* **PROBLEM DETAILS**
Write out the listing, please, but only from its first line through the line containing "COL = SC.collection", exactly as given and without pictures.

* **RECORDS FOR PROCESSING**
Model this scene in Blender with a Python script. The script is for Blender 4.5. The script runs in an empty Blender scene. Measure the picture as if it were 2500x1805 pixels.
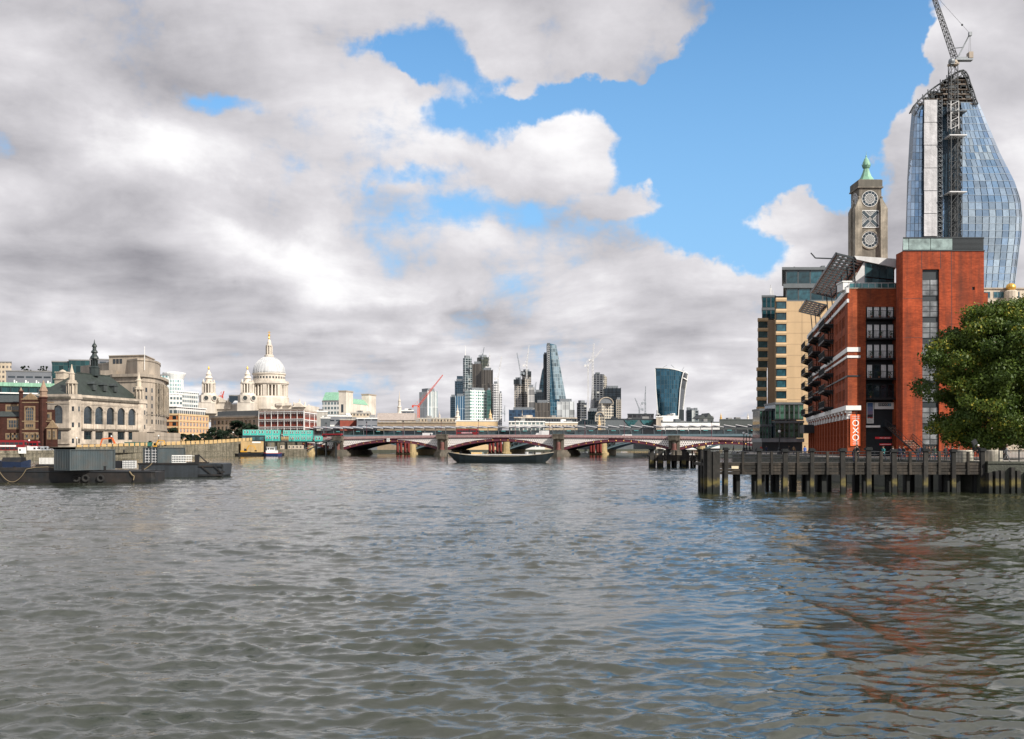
import bpy, math, random
import numpy as np
from mathutils import Vector, Matrix, noise
R = math.radians
PI = math.pi
random.seed(7)
SC = bpy.context.scene
COL = SC.collection

# ------------------------------------------------------------------ camera
CAM_H = 4.7
FPX = 2450.0
HZ = 1088.0
cam_d = bpy.data.cameras.new('camera')
cam = bpy.data.objects.new('camera', cam_d)
COL.objects.link(cam)
cam.location = (0, 0, CAM_H)
cam.rotation_euler = (R(90), 0, 0)
cam_d.sensor_width = 36
cam_d.lens = 36 * FPX / 2500.0
cam_d.shift_y = (HZ - 902.5) / 2500.0
cam_d.clip_start = 0.5
cam_d.clip_end = 20000
SC.camera = cam
SC.view_settings.view_transform = 'Standard'
SC.view_settings.look = 'None'
SC.view_settings.gamma = 1
SC.view_settings.use_curve_mapping = False
SC.view_settings.exposure = 0.32


def WX(px, Y):
    return (px - 1250.0) / FPX * Y


def WZ(py, Y):
    return CAM_H + (HZ - py) / FPX * Y


# ------------------------------------------------------------------ sun
SUN_AZ = R(132)      # clockwise from the view direction (+Y)
SUN_EL = R(36)
sd = Vector((math.sin(SUN_AZ) * math.cos(SUN_EL), math.cos(SUN_AZ) * math.cos(SUN_EL), math.sin(SUN_EL)))
sun_d = bpy.data.lights.new('sun', 'SUN')
sun_d.energy = 5.0
sun_d.angle = R(0.5)
sun_d.color = (1.0, 0.93, 0.83)
sun = bpy.data.objects.new('sun', sun_d)
COL.objects.link(sun)
sun.location = (0, -50, 300)
sun.rotation_euler = (-sd).to_track_quat('-Z', 'Y').to_euler()

# ------------------------------------------------------------------ world
W = bpy.data.worlds.new('World')
SC.world = W
W.use_nodes = True
nt = W.node_tree
nt.nodes.clear()


class NG:
    """tiny node-graph writer"""
    def __init__(s, tree):
        s.t = tree

    def n(s, kind, **kw):
        nd = s.t.nodes.new(kind)
        for k, v in kw.items():
            setattr(nd, k, v)
        return nd

    def put(s, sock, v):
        if hasattr(v, 'is_output') or isinstance(v, bpy.types.NodeSocket):
            s.t.links.new(v, sock)
        else:
            sock.default_value = v

    def m(s, op, a, b=None, c=None, clamp=False):
        nd = s.n('ShaderNodeMath', operation=op)
        nd.use_clamp = clamp
        s.put(nd.inputs[0], a)
        if b is not None:
            s.put(nd.inputs[1], b)
        if c is not None:
            s.put(nd.inputs[2], c)
        return nd.outputs[0]

    def vm(s, op, a, b=None, out=0):
        nd = s.n('ShaderNodeVectorMath', operation=op)
        s.put(nd.inputs[0], a)
        if b is not None:
            s.put(nd.inputs[1], b)
        return nd.outputs[out]

    def xyz(s, x=0.0, y=0.0, z=0.0):
        nd = s.n('ShaderNodeCombineXYZ')
        for i, v in enumerate((x, y, z)):
            s.put(nd.inputs[i], v)
        return nd.outputs[0]

    def sep(s, v):
        nd = s.n('ShaderNodeSeparateXYZ')
        s.put(nd.inputs[0], v)
        return nd.outputs

    def noise(s, vec, scale, detail=4, rough=0.5, dist=0.0, dim='3D'):
        nd = s.n('ShaderNodeTexNoise', noise_dimensions=dim)
        s.put(nd.inputs['Vector'], vec)
        s.put(nd.inputs['Scale'], scale)
        s.put(nd.inputs['Detail'], detail)
        s.put(nd.inputs['Roughness'], rough)
        s.put(nd.inputs['Distortion'], dist)
        return nd.outputs[0]

    def mr(s, v, a, b, c=0.0, d=1.0, kind='LINEAR'):
        nd = s.n('ShaderNodeMapRange', interpolation_type=kind)
        nd.clamp = True
        s.put(nd.inputs['Value'], v)
        s.put(nd.inputs['From Min'], a)
        s.put(nd.inputs['From Max'], b)
        s.put(nd.inputs['To Min'], c)
        s.put(nd.inputs['To Max'], d)
        return nd.outputs[0]

    def mix(s, f, a, b, blend='MIX'):
        nd = s.n('ShaderNodeMix', data_type='RGBA', blend_type=blend)
        s.put(nd.inputs[0], f)
        s.put(nd.inputs[6], a)
        s.put(nd.inputs[7], b)
        return nd.outputs[2]


g = NG(nt)
tc = g.n('ShaderNodeTexCoord')
d = tc.outputs['Generated']
sx, sy, sz = g.sep(d)
az = g.m('ARCTAN2', sx, sy)
el = g.m('ARCSINE', sz)
aw = g.n('ShaderNodeTexNoise', noise_dimensions='3D')
g.put(aw.inputs['Vector'], d)
aw.inputs['Scale'].default_value = 7.0
aw.inputs['Detail'].default_value = 6
aw.inputs['Roughness'].default_value = 0.6
ae = g.vm('ADD', g.xyz(az, el, 0.0), g.vm('MULTIPLY', g.vm('SUBTRACT', aw.outputs['Color'], (0.5, 0.5, 0.5)), (0.17, 0.12, 0.0)))
zz = g.m('MAXIMUM', sz, 0.0)
hh = g.m('ADD', zz, 0.20)
q = g.xyz(g.m('DIVIDE', sx, hh), g.m('DIVIDE', sy, hh), 0.35)


def px2ae(px, py):
    """photo pixel (2267 px wide view of it) -> azimuth, elevation"""
    u = (px * 2500 / 2267 - 1250) / FPX
    v = (HZ - py * 2500 / 2267) / FPX
    return math.atan(u), math.atan(v / math.sqrt(1 + u * u))


def blob(cx, cy, rx, ry, soft=1.0):
    a0, e0 = px2ae(cx, cy)
    ra = rx * 2500 / 2267 / FPX * math.cos(a0) ** 2
    re = ry * 2500 / 2267 / FPX * math.cos(a0)
    v = g.vm('MULTIPLY', g.vm('SUBTRACT', ae, (a0, e0, 0)), (1 / ra, 1 / re, 0))
    ln = g.vm('LENGTH', v, out=1)
    return g.mr(ln, 1.3 + 0.35 * soft, 0.55 - 0.3 * soft, 0.0, 1.0, 'SMOOTHSTEP')


def acc(lst):
    cur = None
    for (cx, cy, rx, ry, w) in lst:
        b = g.m('MULTIPLY', blob(cx, cy, rx, ry), w)
        cur = b if cur is None else g.m('ADD', cur, b)
    return cur


# holes of blue sky (negative) and extra banks of cloud (positive), where the photograph has them
holes = acc([(1760, 220, 270, 200, 1.1), (1530, 330, 170, 180, 0.95), (1590, 520, 130, 90, 0.7), (1960, 190, 80, 120, 0.7),
             (1280, 235, 170, 55, 0.8), (960, 120, 120, 75, 0.75), (830, 135, 70, 35, 0.5),
             (1050, 250, 110, 60, 0.55), (1880, 40, 220, 90, 0.9), (1880, 350, 110, 120, 0.7),
             (1680, 590, 70, 45, 0.4), (490, 240, 70, 24, 0.30), (900, 410, 110, 22, 0.30),
             (1060, 480, 110, 34, 0.26), (1660, 690, 60, 26, 0.2)])
banks = acc([(1350, 60, 200, 90, 1.15), (1410, 150, 75, 50, 0.6), (1910, 160, 42, 26, 0.95),
             (990, 175, 60, 45, 0.62), (1110, 190, 40, 24, 0.5), (890, 190, 60, 30, 0.4), (2190, 110, 140, 170, 1.1), (2110, 320, 110, 80, 0.8), (1960, 330, 65, 60, 0.9), (2045, 130, 50, 90, 0.6),
             (1780, 510, 140, 50, 0.85), (1240, 330, 130, 80, 0.6), (1410, 480, 130, 34, 0.55),
             (2100, 520, 200, 120, 0.5), (1500, 660, 180, 60, 0.4), (1650, 470, 60, 26, 0.3)])
warp = g.n('ShaderNodeTexNoise', noise_dimensions='3D')
g.put(warp.inputs['Vector'], q)
warp.inputs['Scale'].default_value = 0.8
warp.inputs['Detail'].default_value = 3
wv = g.vm('MULTIPLY', g.vm('SUBTRACT', warp.outputs['Color'], (0.5, 0.5, 0.5)), (0.7, 0.7, 0.0))
q2 = g.vm('ADD', q, wv)
q3 = g.vm('ADD', q2, (0.16, -0.10, 0.0))            # the same field a little towards the sun
n1 = g.noise(q2, 1.15, 8, 0.6)
n1b = g.noise(q3, 1.15, 3, 0.5)
n1c = g.noise(q2, 1.15, 3, 0.5)
dn = g.noise(d, 11.0, 9, 0.58)
cover = g.m('ADD', g.m('SUBTRACT', 0.30, holes), banks)
cover = g.m('ADD', cover, g.mr(sz, 0.14, 0.0, 0.0, 0.25))
cover = g.m('MAXIMUM', g.m('MINIMUM', cover, 0.5), -0.62)
dens = g.m('ADD', g.m('MULTIPLY', g.m('SUBTRACT', n1, 0.5), 1.7), cover)
dens = g.m('ADD', dens, g.m('MULTIPLY', g.m('SUBTRACT', dn, 0.5), 1.5))
mask = g.mr(dens, -0.14, 0.24, 0.0, 1.0, 'SMOOTHSTEP')
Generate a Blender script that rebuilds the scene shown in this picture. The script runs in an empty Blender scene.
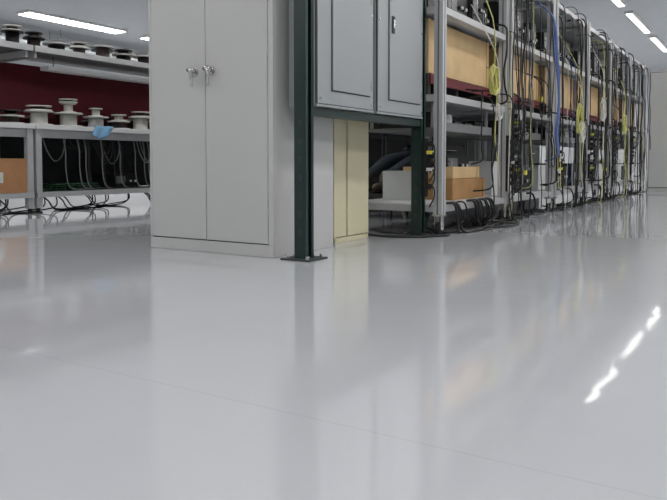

* **EXPECTED ANSWER**
Model this scene in Blender with a Python script. The script is for Blender 4.5. The script runs in an empty Blender scene. Measure the picture as if it were 2500x1805 pixels.
import bpy, math, random
import numpy as np
from mathutils import Vector, Matrix, noise
R = math.radians
PI = math.pi
random.seed(7)
SC = bpy.context.scene
COL = SC.collection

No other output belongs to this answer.